In 2020, HAEIF began working with Klein Griffith Properties Group on providing a $1.1 million loan to transform a downtown Kennewick building into a luxury office-and-apartment project called The Nineteen. The loan would have provided more than two-thirds of the project’s funding. However, HAEIF revised the loan amount to $345,000 following a closed-door board meeting in October 2021.

Novakovich said at the time that the revised loan amount was because the scope of the project had changed, specifically that it no longer included creating commercial space on the ground floor. But the developers said nothing had changed; the company applied for a permit that would have let it build the shell of commercial space on the first floor of The Nineteen but not an improved tenant-ready space.

“Despite our testimony over multiple meetings and vast documentation proving otherwise, the committee baselessly doubled-down on this false narrative that there was a ‘change of scope’ on the first floor,” said co-developer Brian Griffith at the time.

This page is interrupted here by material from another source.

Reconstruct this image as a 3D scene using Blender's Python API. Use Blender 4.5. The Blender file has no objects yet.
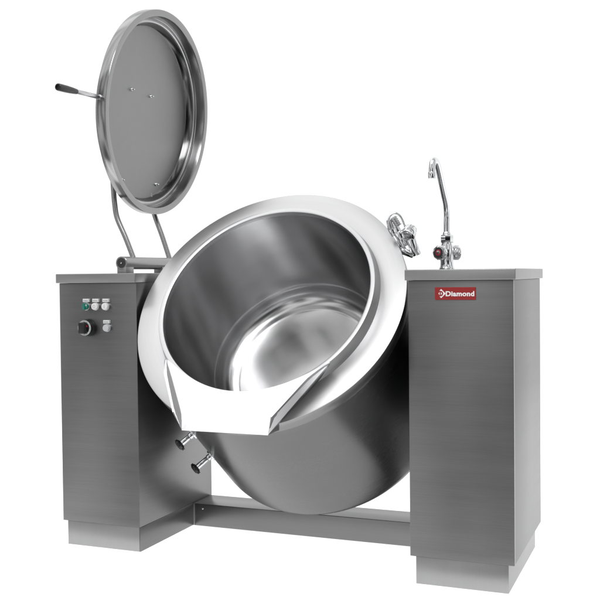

Klein Griffith filed a lawsuit in the U.S. District Court for the Western District of Washington. It and the defendants agreed to a stipulated dismissal of the case in July 2024.

Novakovich said that dismissal coincided with a roughly $1.5 million settlement with Klein Griffith, with HAEIF providing $80,000 and the remainder covered by the state, insurance and other defendants.

Preventing future litigation

Novakovich told the Journal that the situation with Klein Griffith made clear to the advisory board that “we needed to protect our contractors. We had to find ways to shore up any loopholes to prevent this litigation from happening again.”

The HAEIF and TRIDEC boards are working out the details and hope to have it finalized by the end of April.

“We need a way to keep pumping this money into the community,” Novakovich said.

Millions in loans, grants

Since it was established, HAEIF has provided 47 loans worth more than $25 million, which has helped pay for Pasco’s wastewater treatment facility and the Port of Benton’s Wine Village, among other projects.

Its most recent private business loans helped Tim Bush Motor Co. expand its BMW dealership, paid for the land and construction of The Lodge at Columbia Point and assisted manufacturers Lieb Foods, Carbitex and wheelchair manufacturer Ti-Sports – now Permobil – in acquiring equipment.

The fund currently has outstanding loans with the city of Pasco and Port of Pasco; co-working space Fuse; the Kennewick Crumbl Cookie location operated by Cookies R Rusk LLC; M & D Holding Iconic Brewing; ANM LLC which operates the Crumbl Cookie store in Pasco; and Pepper Preppers.

The fund also has provided $1.5 million in grants, most recently in 2024, to support public infrastructure projects. The five grants provided in 2024 paid for water system improvements in Benton City, parking infrastructure and walking trail upgrades in Kennewick, emergency energy storage planning by Franklin PUD and infrastructure projects in Richland.